Within the listing below, locate all lines containing the word "that". Copy each one.

## Begin

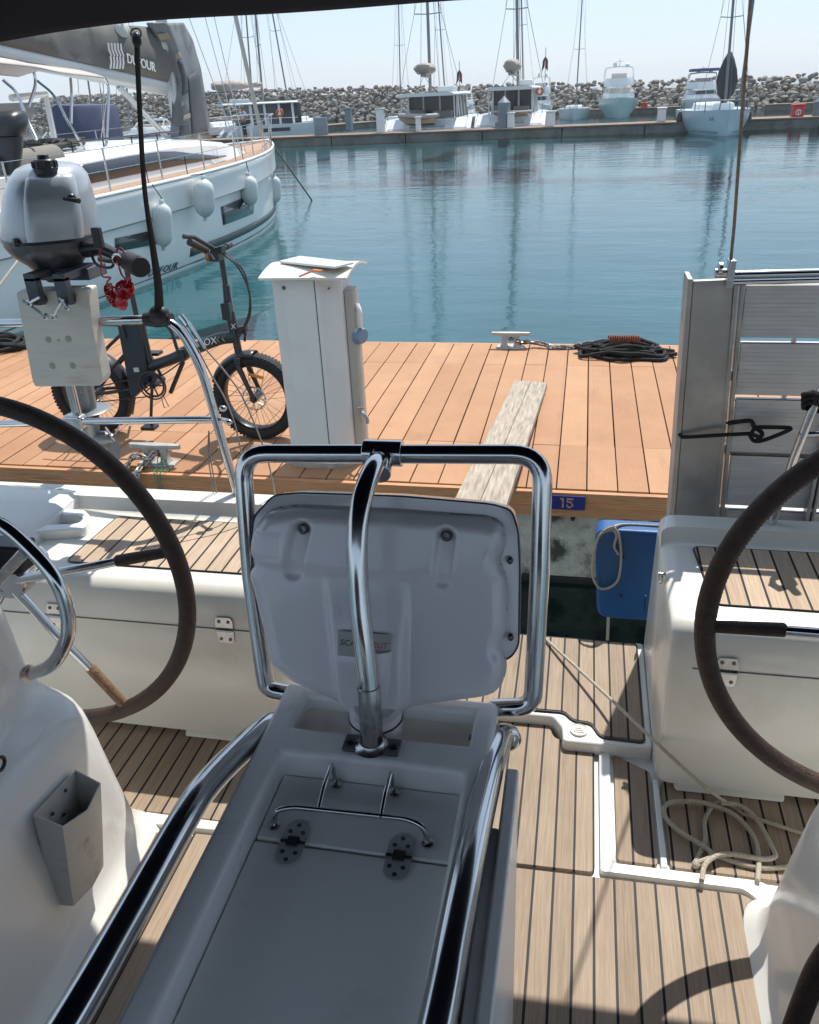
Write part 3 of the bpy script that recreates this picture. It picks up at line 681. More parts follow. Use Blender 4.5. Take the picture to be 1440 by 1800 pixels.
# hinges
for (hx_,hy_) in ((P(517,1477,z=1.503).x,.814),(P(703,1500,z=1.503).x,.814)):
    q=MB(); pl_=[]
    hw,hl=.0195,.041
    for k in range(24):
        a=2*math.pi*k/24; pl_.append((hx_+hw*math.cos(a),hy_+(hl-hw)*(1 if math.sin(a)>0 else -1)+hw*math.sin(a),1.5028))
    q.prism(pl_,(0,0,.0026)); H=q.build('lid_hinge',mat('hinge_steel',(.46,.46,.47),.42,.25) if 'hinge_steel' not in MATS else MATS['hinge_steel'],tbl,bevel=.0008,bseg=1)
    q=MB(); q.box((hx_-.0195,hy_-.0025,1.5056),(hx_+.0195,hy_+.0025,1.5068)); q.box((hx_-.009,hy_-.008,1.5058),(hx_+.009,hy_+.008,1.5088)); q.build('hinge_knuckle',BLKP,H,bevel=.0008)
    for s_ in (-1,1):
        for dx,dy in ((0,.032),(-.010,.019),(.010,.019)): q=MB(); q.cyl((hx_+dx,hy_+s_*dy,1.505),(hx_+dx,hy_+s_*dy,1.5062),.0034,seg=12); q.build('screw',DSTEEL,H)
# small chrome bottle fiddle
q=MB(); fz=1.503
p0=P(482,1452,z=fz); p1=P(752,1483,z=fz)
hgt=.032
path=rnd([(p0.x,p0.y,fz),(p0.x+.004,p0.y+.002,fz+hgt),(p0.x+.03,p0.y+.012,fz+hgt+.001),(p1.x-.03,p1.y+.012,fz+hgt+.001),(p1.x-.004,p1.y+.002,fz+hgt),(p1.x,p1.y,fz)],.022,6)
q.tube(path,.0042,10)
for px,py,px2 in ((590,1378,558),(692,1392,676)):
    f_=P(px,py,z=fz); xx_=f_.x; ybar=p0.y+.012
    q.tube(rnd([(xx_,ybar,fz+hgt),(xx_,ybar+.03,fz+.046),(xx_,f_.y-.004,fz+.050),(xx_,f_.y,fz)],.010,5),.0037,10)
FD=q.build('bottle_fiddle',CHROME,tbl)
q=MB()
for c in (p0,p1,P(592,1380,z=fz),P(694,1394,z=fz)): q.lathe([(.0,0),(.0095,0),(.0095,.003),(.005,.0045)],(c.x,c.y,fz-.0002),seg=16)
q.build('fiddle_foot',STEEL,FD)
# long chrome hand rails either side of the table
def rail(pts,rad=.0225):
    q=MB(); q.tube(cat(pts,7),rad,20); return q.build('table_hand_rail',CHROME,tbl)
zz=1.55
rail([Vector((-.47,1.075,1.485)),Vector((-.497,1.045,1.515)),P(438,1305,z=1.535),P(370,1372,z=1.553),P(325,1437,z=1.56),P(218,1628,z=1.56),P(110,1815,z=1.56),Vector((-.56,.20,1.55))])
rail([Vector((-.125,1.10,1.475)),Vector((-.085,1.10,1.49)),P(880,1298,z=1.505),P(862,1352,z=1.53),P(828,1500,z=1.552),P(797,1655,z=1.555),P(766,1815,z=1.555),Vector((-.135,.20,1.55))])
# ---- chart plotter pod on a round base
ys=1.125
q=MB(); bc=P(682,1290,z=1.452); bc=Vector((bc.x,1.052,1.5195))
q.lathe([(.046,0),(.046,.03),(.0445,.032),(.0445,.036),(.046,.038),(.044,.05),(.036,.056),(.0,.056)],bc,seg=40); base=q.build('pod_base',PODM,yacht,sharp=30)
q=MB(); q.lathe([(.0465,.033),(.0465,.0355)],bc,seg=40); q.torus(bc+Vector((0,0,.034)),(0,0,1),.0462,.0013,40,6); q.build('base_ring',BLKP,base)
q=MB(); q.cyl(bc+Vector((-.012,-.045,.045)),bc+Vector((.012,-.045,.046)),.005,seg=10); q.build('base_screw',DSTEEL,base)
# outline of the front shell in the photograph, put on a plane that leans aft at the top
pn=Vector((0,-.94,.34)).normalized(); po=Vector((-.29,1.085,1.56))
def PP(px,py,off=0.0):
    d=RW@Vector((px-720,-(py-900),-F)); o=po+pn*off; t=(o-C0).dot(pn)/d.dot(pn); return C0+d*t
U=Vector((1,0,0)); W_=U.cross(pn)*-1; W_=W_ if W_.z>0 else -W_
out=[(446,925),(470,895),(520,888),(700,896),(860,908),(886,920),(891,960),(878,985),(892,1020),(892,1110),(878,1138),(890,1160),(890,1188),(876,1218),(852,1228),(775,1238),(722,1246),(700,1259),(612,1256),(596,1238),(561,1223),(513,1202),(474,1174),(462,1116),(446,1051),(434,1008),(447,992),(437,975),(438,950)]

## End

THE COMPLETED TASK
Write part 3 of the bpy script that recreates this picture. It picks up at line 681. More parts follow. Use Blender 4.5. Take the picture to be 1440 by 1800 pixels.
# outline of the front shell in the photograph, put on a plane that leans aft at the top